The program, first introduced by Mayor Luke Ravenstahl in February, can be of particular value Downtown, where the city has focused redevelopment efforts on new housing, including condominiums, experts say. In addition to Downtown, neighborhoods eligible for the tax breaks are: Allentown, Arlington, Beltzhoover, California-Kirkbride, East Allegheny, Elliott, Esplen, Fineview, Hays, Hazelwood, Homewood North, Homewood South, Homewood West, Knoxville, Larimer, Lincoln-Lemington/Belmar, Lower Lawrenceville, Manchester, Marshall-Shadeland, Mt. Oliver, Perry South/Perry Hilltop, Sheraden, Spring Garden, the Strip District, the Upper Hill District, Upper Lawrenceville, Uptown and the West End.

Chris Pretsch said he was able to pay about $200,000 more for his condo unit at Millcraft Industries Inc.'s Piatt Place development Downtown because of the program.
"I wanted to live Downtown because of the convenience it provides me for work, restaurants and entertainment," said Pretsch, 42, a portfolio manager for Staley Capital Advisors in One Oxford Centre, Downtown.

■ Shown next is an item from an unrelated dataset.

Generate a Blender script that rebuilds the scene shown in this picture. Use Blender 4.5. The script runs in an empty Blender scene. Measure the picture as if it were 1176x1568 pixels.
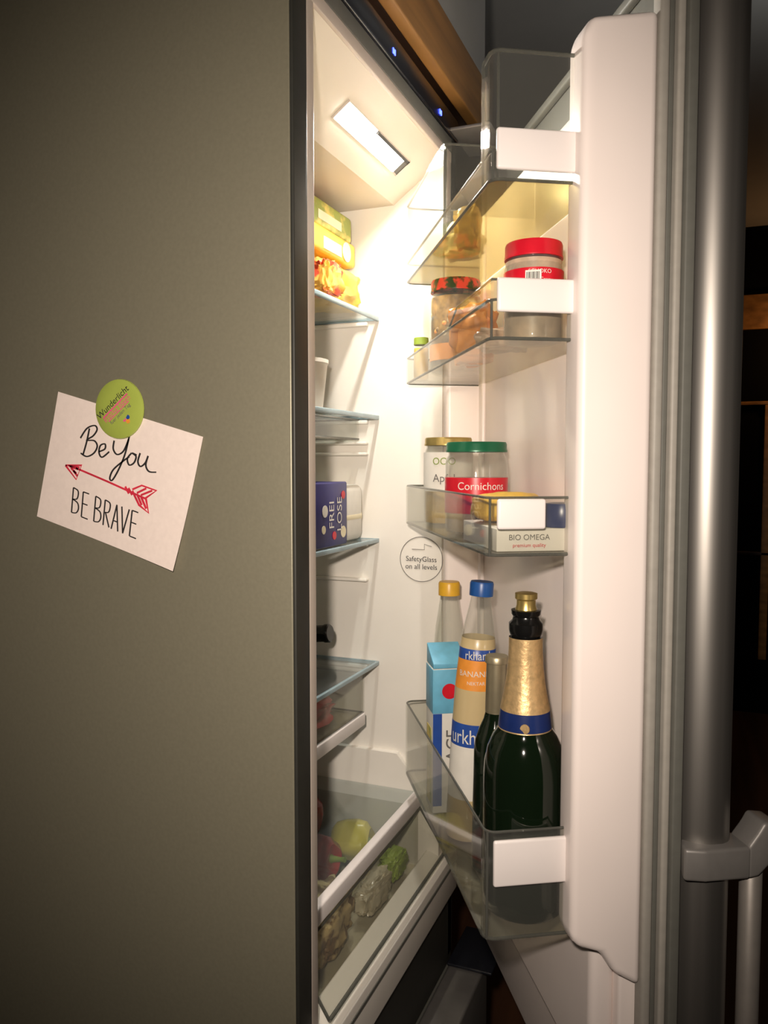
import bpy, bmesh, math, random
from mathutils import Vector, Matrix, noise
random.seed(4)
sc=bpy.context.scene
try:
    sc.view_settings.view_transform='Standard'; sc.view_settings.look='None'
except Exception: pass

# ---------------------------------------------------------------- materials
def newmat(n):
    m=bpy.data.materials.new(n); m.use_nodes=True
    nt=m.node_tree; b=nt.nodes.get("Principled BSDF"); return m,nt,b
def pm(n,col,rough=.5,metal=0,coat=0,noise_s=0,noise_amt=.08,bump=0,spec=None,aniso=0,stretch=None,col2=None):
    m,nt,b=newmat(n)
    b.inputs['Base Color'].default_value=(*col,1); b.inputs['Roughness'].default_value=rough
    b.inputs['Metallic'].default_value=metal; b.inputs['Coat Weight'].default_value=coat
    if spec is not None: b.inputs['Specular IOR Level'].default_value=spec
    if aniso: b.inputs['Anisotropic'].default_value=aniso; b.inputs['Anisotropic Rotation'].default_value=.25
    if noise_s:
        tc=nt.nodes.new('ShaderNodeTexCoord'); mp=nt.nodes.new('ShaderNodeMapping')
        if stretch: mp.inputs['Scale'].default_value=stretch
        nz=nt.nodes.new('ShaderNodeTexNoise'); nz.inputs['Scale'].default_value=noise_s; nz.inputs['Detail'].default_value=4
        nt.links.new(tc.outputs['Object'],mp.inputs[0]); nt.links.new(mp.outputs[0],nz.inputs['Vector'])
        cr=nt.nodes.new('ShaderNodeValToRGB')
        cr.color_ramp.elements[0].color=(*[c*(1-noise_amt) for c in col],1)
        cr.color_ramp.elements[1].color=(*(col2 or [min(1,c*(1+noise_amt)) for c in col]),1)
        cr.color_ramp.elements[0].position=.3 if not col2 else .45; cr.color_ramp.elements[1].position=.7 if not col2 else .55
        nt.links.new(nz.outputs['Fac'],cr.inputs[0]); nt.links.new(cr.outputs[0],b.inputs['Base Color'])
        if bump:
            bp=nt.nodes.new('ShaderNodeBump'); bp.inputs['Strength'].default_value=bump; bp.inputs['Distance'].default_value=.002
            nt.links.new(nz.outputs['Fac'],bp.inputs['Height']); nt.links.new(bp.outputs[0],b.inputs['Normal'])
    return m
def clear(n,tint=(.95,.95,.93),body=(.7,.7,.66),dif=.03,rough=.03,refl=.55,base=.025):
    """thin clear plastic / glass: transparent + view-angle reflection (symmetric for both faces)"""
    m,nt,b=newmat(n); nt.nodes.remove(b)
    out=[x for x in nt.nodes if x.type=='OUTPUT_MATERIAL'][0]
    tr=nt.nodes.new('ShaderNodeBsdfTransparent'); tr.inputs[0].default_value=(*tint,1)
    gl=nt.nodes.new('ShaderNodeBsdfGlossy'); gl.inputs['Roughness'].default_value=rough; gl.inputs[0].default_value=(.95,.95,.95,1)
    df=nt.nodes.new('ShaderNodeBsdfDiffuse'); df.inputs[0].default_value=(*body,1)
    lw=nt.nodes.new('ShaderNodeLayerWeight'); lw.inputs[0].default_value=.5
    pw=nt.nodes.new('ShaderNodeMath'); pw.operation='POWER'; pw.inputs[1].default_value=4
    ma=nt.nodes.new('ShaderNodeMath'); ma.operation='MULTIPLY_ADD'; ma.inputs[1].default_value=refl; ma.inputs[2].default_value=base
    nt.links.new(lw.outputs['Facing'],pw.inputs[0]); nt.links.new(pw.outputs[0],ma.inputs[0])
    m1=nt.nodes.new('ShaderNodeMixShader'); m1.inputs[0].default_value=dif
    m2=nt.nodes.new('ShaderNodeMixShader')
    nt.links.new(tr.outputs[0],m1.inputs[1]); nt.links.new(df.outputs[0],m1.inputs[2])
    nt.links.new(ma.outputs[0],m2.inputs[0]); nt.links.new(m1.outputs[0],m2.inputs[1]); nt.links.new(gl.outputs[0],m2.inputs[2])
    nt.links.new(m2.outputs[0],out.inputs[0]); return m
def emis(n,col,s):
    m,nt,b=newmat(n); b.inputs['Emission Color'].default_value=(*col,1); b.inputs['Emission Strength'].default_value=s
    b.inputs['Base Color'].default_value=(*col,1); return m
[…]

Pretsch will save $2,700 a year from the city and $3,480 from the school district, based on their current millage rate of 10.8 in the city and 13.92 from the school board. That's based on the exemption, which covers the first $250,000 of assessed value of a condo unit. A unit's assessed value over that amount is taxable. If Allegheny County approves the abatement, it would add another $1,172.50 in savings, based on its 4.69 millage rate. That could mean a combined total of $7,352.50 annually.

"We are currently reviewing and considering our participation in the program, but have made no decision at this time," said County Chief Executive Dan Onorato. Exempted from the program Downtown is any area designated as a Tax Increment Financing District. Piatt Place received this financing, but it covers only the original structure, the former Lazarus-Macy's department store.

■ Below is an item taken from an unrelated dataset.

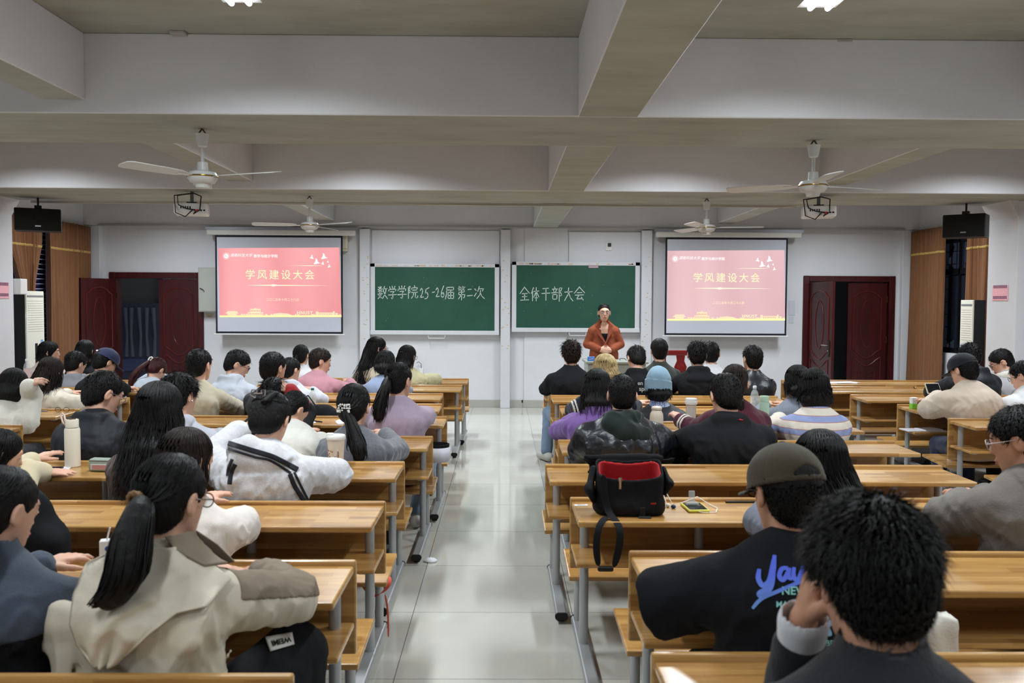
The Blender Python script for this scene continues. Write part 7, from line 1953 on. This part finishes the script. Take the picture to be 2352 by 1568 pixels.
v, q = iso_mesh(lambda P: np.maximum(np.maximum(np.abs(s_box(P, (0.0, 0.0, 0.20), (0.132, 0.052, 0.157), None, 0.033)) - 0.0045, rim(P) + 0.010), 0.05 - P[:, 2]), V(-0.2, -0.12, 0.02), V(0.2, 0.12, 0.3), 0.0045); np_mesh('red_lining', v, q, cloth('red lining', (164, 18, 24), 0.8), r)
v, q = iso_mesh(lambda P: s_chain(P, [V(0.0, 0.066, 0.20), V(0.0, 0.082, 0.232), V(0, 0.105, 0.215), V(0, 0.118, 0.06)], [0.135, 0.138, 0.14, 0.15], [0.010, 0.011, 0.010, 0.008], V(1, 0, 0), 0.02) - 0.004 * folds(P, 3, 20), V(-0.22, 0.0, 0.0), V(0.22, 0.2, 0.33), 0.007); np_mesh('bag_flap', v, q, BAGM, r)
v, q = iso_mesh(lambda P: s_chain(P, [V(-0.155, 0.03, 0.19), V(-0.172, 0.0, 0.10), V(-0.155, -0.03, 0.06)], [0.045, 0.055, 0.04], [0.012, 0.016, 0.012], V(0, 1, 0.2), 0.03), V(-0.24, -0.12, 0.0), V(-0.1, 0.12, 0.28), 0.007); np_mesh('side_wing', v, q, BAGM, r)
v, q = iso_mesh(lambda P: s_chain(P, [V(0.155, 0.03, 0.19), V(0.172, 0.0, 0.13), V(0.15, -0.01, 0.09)], [0.035, 0.045, 0.03], [0.010, 0.014, 0.010], V(0, 1, 0.2), 0.03), V(0.1, -0.12, 0.0), V(0.24, 0.12, 0.28), 0.007); np_mesh('side_wing', v, q, BAGM, r)
z = MB(); z.box((-0.052, -0.071, 0.118), (-0.040, -0.064, 0.165), 0.002, seg=1); z.box((-0.054, -0.073, 0.150), (-0.038, -0.066, 0.170), 0.004, seg=1); z.build('zip_puller', M_CHROME, r)
MB().box((0.085, -0.073, 0.055), (0.108, -0.066, 0.062)).build('red_tab', mat('red label', (150, 40, 30), 0.6), r)
mb = MB(); mb.box((0.035, -0.079, 0.0), (0.062, -0.066, 0.045), 0.004, seg=1); mb.box((0.03, -0.10, 0.0), (0.085, -0.075, 0.008), 0.003, seg=1); mb.build('buckle', M_BLACKP, r)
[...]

"The 65 condominiums at Piatt Place will be built atop the building in 'air space' that was not included under the special financing and thus, qualifies for the abatement," said Lorrie A'ndrea, of Heartland Homes, sales manager for the condominiums.

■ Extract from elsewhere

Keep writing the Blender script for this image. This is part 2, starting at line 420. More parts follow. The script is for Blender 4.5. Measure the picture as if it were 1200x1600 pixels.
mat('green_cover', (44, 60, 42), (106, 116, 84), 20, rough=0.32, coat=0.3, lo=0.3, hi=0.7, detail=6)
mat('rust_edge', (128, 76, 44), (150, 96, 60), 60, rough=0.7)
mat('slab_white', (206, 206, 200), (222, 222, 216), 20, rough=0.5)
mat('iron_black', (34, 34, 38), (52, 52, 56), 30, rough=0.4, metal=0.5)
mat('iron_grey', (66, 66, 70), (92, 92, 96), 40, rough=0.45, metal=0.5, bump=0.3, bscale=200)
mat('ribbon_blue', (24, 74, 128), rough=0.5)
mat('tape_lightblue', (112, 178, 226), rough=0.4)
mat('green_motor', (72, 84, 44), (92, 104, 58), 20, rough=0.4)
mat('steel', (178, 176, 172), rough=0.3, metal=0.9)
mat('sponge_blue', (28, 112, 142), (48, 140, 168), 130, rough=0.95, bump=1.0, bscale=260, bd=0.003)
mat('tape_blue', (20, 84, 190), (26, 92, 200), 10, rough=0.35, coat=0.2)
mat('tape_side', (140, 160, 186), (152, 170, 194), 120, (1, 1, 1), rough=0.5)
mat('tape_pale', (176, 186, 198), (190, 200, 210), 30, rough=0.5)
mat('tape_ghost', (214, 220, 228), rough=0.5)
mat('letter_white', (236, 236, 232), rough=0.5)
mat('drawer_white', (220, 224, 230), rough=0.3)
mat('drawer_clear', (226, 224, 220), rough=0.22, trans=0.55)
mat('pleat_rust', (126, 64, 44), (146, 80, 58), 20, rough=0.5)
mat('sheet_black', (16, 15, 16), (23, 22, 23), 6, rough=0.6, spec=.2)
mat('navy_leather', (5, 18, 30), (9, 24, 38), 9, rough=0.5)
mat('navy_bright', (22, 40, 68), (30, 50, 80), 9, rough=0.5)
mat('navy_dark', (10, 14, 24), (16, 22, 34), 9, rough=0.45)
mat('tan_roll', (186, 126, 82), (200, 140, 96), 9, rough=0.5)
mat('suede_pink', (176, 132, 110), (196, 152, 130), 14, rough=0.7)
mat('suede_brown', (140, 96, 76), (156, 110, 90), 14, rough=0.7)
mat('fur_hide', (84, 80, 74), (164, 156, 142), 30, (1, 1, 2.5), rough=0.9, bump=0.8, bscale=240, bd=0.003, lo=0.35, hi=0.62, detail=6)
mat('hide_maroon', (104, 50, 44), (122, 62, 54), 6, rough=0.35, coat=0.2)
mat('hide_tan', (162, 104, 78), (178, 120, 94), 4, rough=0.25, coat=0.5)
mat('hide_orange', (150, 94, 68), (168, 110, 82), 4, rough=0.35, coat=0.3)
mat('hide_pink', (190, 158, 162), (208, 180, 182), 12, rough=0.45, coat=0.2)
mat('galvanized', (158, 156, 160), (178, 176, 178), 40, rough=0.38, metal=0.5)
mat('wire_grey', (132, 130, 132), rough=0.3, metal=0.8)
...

To qualify for the program, a building permit followed by an application must have been obtained from the city on or after July 1, 2007. Applications will be accepted through June 30, 2012.

The July 1 date was established too late to cover the recently completed 151 FirstSide condo development or at the Carlyle, the former Union National Bank Building at Wood and Fourth where developer David W. Bishoff of the E.V. Bishoff Co. is developing 60 condos. Bishoff has met with city officials concerning the effective date.

In a letter sent to Carlyle representatives, he wrote "They (the city) were also working to formulate a plan to include all of the downtown pioneers in the tax abatement of which the Carlyle residents are certainly a part."

Deposits have been taken on 30 of the 60 units planned there, said Liz Caplan of Coldwell Banker Real Estate, who is handling sales. The city is researching a legal way to include the Carlyle and others who may have missed the deadline, said Ronald H. Pfordehirt, assistant city solicitor. Also under way is the conversion to condominiums of the building at 941 Penn Ave.